We can do all kinds of fancy things on ARM that we can’t on AVR. Someday, we’ll start dividing features into some ARM-only and some universal (AVR+ARM). Independent of clock speed, the ability of haul data 32 bits at a time, and to have an N-but barrel shifter, makes a big difference.

I’ll take a look at the HexaWS2811 code. Always interesting to see what there is to learn there in other people’s implementation of The Ugly Parts! And someday, I’ll write up our reversed binary dithering…

Anyway, thanks for chiming in and helping out!

The _LEAVING_R1_DIRTY variations are semantically identical to the plain versions; the difference just has to do with assembly language optimizations on AVR.

Also worth noting that scale8(x,x) is the same as dim8(x), and scale8(x,x) does appear in the _rainbow code. (Or did you mean the _spectrum code?)

I meant _spectrum (so the raw hsv2rgb).

I still get the strange behavior with the primaries. They are kind of as normal, but the colors in between are a lot weaker. I’ve put “my own” hsb conversion in it as well, just to compare. With that I still get some really bright areas (yellow, green), but different.

On gist the file including the gamma table. Only FastLED2.1 is necessary (with rainbow to spectrum change in pixeltypes.h).

A potmeter on analog pin 0 controls the hue.

A good night of sleep does miracles.
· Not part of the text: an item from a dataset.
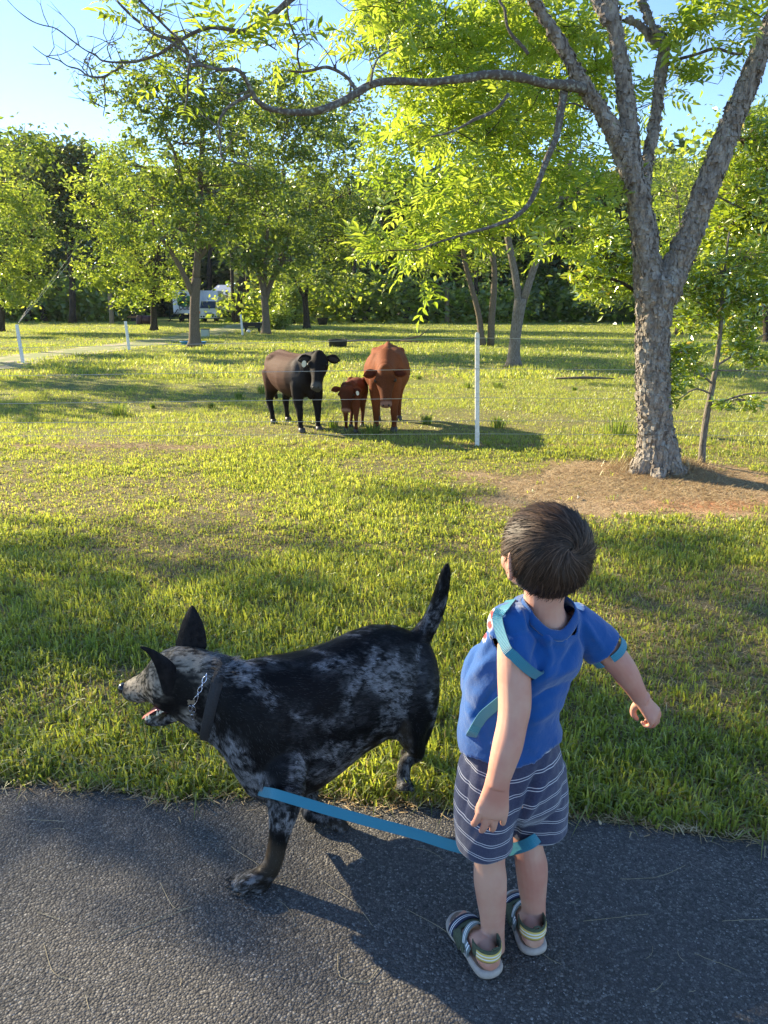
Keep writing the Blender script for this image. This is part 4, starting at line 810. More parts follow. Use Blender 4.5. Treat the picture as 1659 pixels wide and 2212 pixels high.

Applying the dithering on the brightness component (instead of applying it to red, green and blue separately) in CHSV does the trick (see modified the code):

That makes me wonder why dithering on rgb normally works good (since I suppose dithering on master brightness in FastLED is also applied in the rgb space?).

Do I always need to clean the array or do a memset in the loop?